EXERCISE GOAL
Copy every line of the data in which the word "scene" occurs.

-- start INFORMATION PROVIDED --

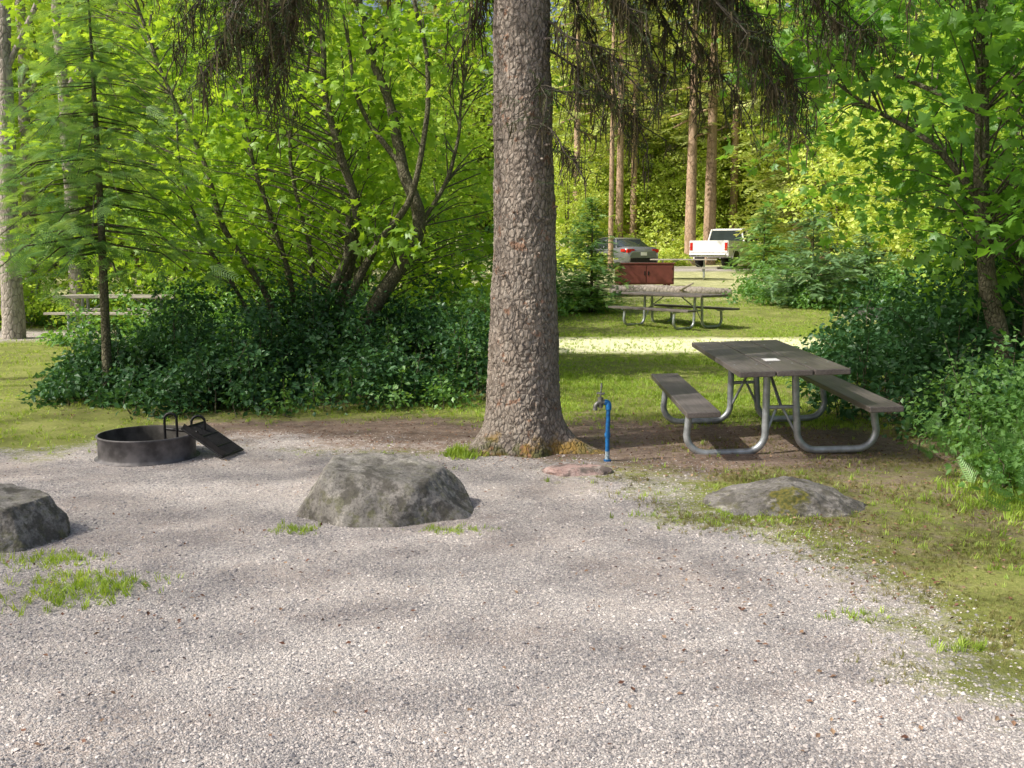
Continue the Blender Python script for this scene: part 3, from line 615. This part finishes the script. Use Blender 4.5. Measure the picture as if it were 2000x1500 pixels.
for (x,y,s) in [(12,31,.8),(14.5,31,1.1),(14.5,37,1.2),(16,28,1.1),(13.5,42,.9),(17,42,1.2),(-4,38,.8),(-10,38,1.3),(-17,34,1.3),(-20,42,1.4),
                (4.6,60,.8),(7.5,60.5,.8),(9.9,60,.75),(12,61,.9),(3.0,56,.7),(6.2,64,1.1),(9.5,64,1.2),(13,64,1.2),(15.5,58,1.2),(2,62,1.0),(4.5,69,1.6),(8,69,1.7),(11.5,69,1.7),(15,69,1.7),(18,64,1.5),(6,76,2.3),(10,76,2.4),(14,76,2.3),(18,76,2.3)]:
    inst(PB[rng.integers(3)],x,y,s)
for (x,y,s) in [(5.0,66,1.2),(8.8,67,1.3),(12.3,67,1.25),(7.0,62,.9),(11.2,62.5,.9)]: inst(PC[1],x,y,s)
for k in range(130):
    y=rng.uniform(40,105); x=rng.uniform(-.62,.62)*y; q=x/y; s=rng.uniform(1.0,1.7)
    if y<78 and .03<q<.27: continue
    if blocks(x,y,15*s)>.2: continue
    inst(PC[rng.integers(2)],x,y,s)
for k in range(100):
    y=rng.uniform(50,100); x=rng.uniform(-.6,.6)*y; s=rng.uniform(1.1,2.0)
    if y<64 and .05<x/y<.27: continue
    if blocks(x,y,9*s)>.2: continue
    inst(PB[rng.integers(3)],x,y,s)

# ---------------------------------------------------------------- rocks
def ico(sub):
    import bmesh
    bm=bmesh.new(); bmesh.ops.create_icosphere(bm,subdivisions=sub,radius=1); V=np.array([v.co[:] for v in bm.verts]); F=np.array([[v.index for v in f.verts] for f in bm.faces]); bm.free(); return V,F
IV,IF=ico(6)
def rock(name,loc,size,planes,mat,rz=0,amp=.1,seed=0):
    V=IV.copy()
    for n,d in planes:
        n=norm(np.array(n,float)); s=V@n; k=s>d; V[k]-=np.outer((s[k]-d)*.95,n)
    V+=norm(IV)*((fbm(V+seed,1.3,2)-.5)*amp*2)[:,None]; V+=norm(IV)*((fbm(V+seed,5,4)-.5)*amp*.6)[:,None]; V+=norm(IV)*((fbm(V+seed,20,2)-.5)*amp*.3)[:,None]
    V*=np.array(size); mb=MB(); mb.add(V,IF,0,.5,True); mb.obj(name,[mat],None,loc,(0,0,rz))
rock('boulder',(-.80,6.42,.02),(.60,.44,.455),[((-1,-.1,.5),.83),((.14,-.12,1),.56),((.75,-.2,.62),.70),((-.1,-1,.6),.66),((.6,-.9,.3),.74),((-.8,-.8,.1),.80)],M_rock,0,.09,2)
rock('boulder',(-3.07,5.80,.04),(.47,.42,.31),[((.1,-.1,1),.68),((.9,-.4,.35),.78),((.2,-1,.3),.7),((-.6,-.5,.6),.8)],M_rock,.1,.11,8)
rock('boulder',(1.80,6.56,-.02),(.53,.34,.24),[((-.45,-.25,1),.52),((.6,-.2,1),.56),((0,-1,.7),.66)],M_rock2,-.05,.16,14)
rock('stone_slab',(.50,7.62,.015),(.27,.16,.05),[((0,0,1),.6),((0,-1,.2),.7),((-.9,-.4,0),.75)],M_red,.1,.1,21)

# ---------------------------------------------------------------- picnic tables
def arc(c,r,a0,a1,n=7):
    return [(c[0]+r*math.cos(t),c[1]+r*math.sin(t)) for t in np.linspace(a0,a1,n)]
def table_meshes(wood):
    w=MB(); L=2.44
    for x in (-.29,0,.29): box(w,(x,0,.738),(.278,L,.045),rnd=rng.random())
    for s in (-1,1): box(w,(s*.71,0,.43),(.265,L,.045))
    f=MB()
    for yf in (-.76,.76):
        for s in (-1,1):
            pth=[(.115,.70),(.12,.5),(.13,.24)]+arc((.13+.16,.19),.16,math.pi,1.5*math.pi)+[(.45,.03)]+arc((.62,.19),.16,1.5*math.pi,2*math.pi)+[(.77,.25),(.755,.395)]
            P=[(s*a,yf,b) for a,b in pth]; tube(f,P,.030,14)
            box(f,(s*.71,yf,.400),(.25,.05,.008)); box(f,(s*.71,yf-.024,.388),(.22,.006,.03))
        box(f,(0,yf,.706),(.78,.05,.014)); tube(f,[(-.12,yf,.40),(.12,yf,.40)],.016,10)
        sg=-1 if yf>0 else 1
        tube(f,[(0,yf,.40),(0,yf+sg*.5,.69)],.014,8); 
        for s in (-1,1): tube(f,[(s*.15,yf,.12),(0.02*s,yf+sg*.06,.395)],.012,8)
        box(f,(0,yf+sg*.52,.704),(.6,.05,.012))
    for x in (-.38,-.2,-.09,.09,.2,.38):
        for yf in (-.76,.76): tube(f,[(x,yf,.758),(x,yf,.7635)],.008,8)
    return w.mesh('planks',[wood]),f.mesh('pipe_frame',[M_galv])
TW,TF=table_meshes(M_wood); TW2,_=table_meshes(M_woodg)
def table(loc,rot,wood=TW):
    e=empty('picnic_table',loc,rot)
    for n,me in (('planks',wood),('pipe_frame',TF)):
        o=bpy.data.objects.new(n,me); scene.collection.objects.link(o); o.parent=e
        if n=='planks':
            b=o.modifiers.new('bevel','BEVEL'); b.width=.006; b.segments=2
    return e
t=table((2.25,9.12,.0),(R(.5),R(-2.0),R(-1.2)))
mb=MB(); box(mb,(-.02,-.48,.7625),(.12,.17,.003)); mb.obj('paper_note',[M_paper],t)
table((3.62,23.1,0),(0,0,R(38)))
table((-7.9,20.8,0.05),(0,0,R(88)),TW2)
table((6.4,38.5,float(gz(0,38.5))),(0,0,R(80)),TW2)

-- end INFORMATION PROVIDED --

FINISHED EXERCISE
Continue the Blender Python script for this scene: part 3, from line 615. This part finishes the script. Use Blender 4.5. Measure the picture as if it were 2000x1500 pixels.
        o=bpy.data.objects.new(n,me); scene.collection.objects.link(o); o.parent=e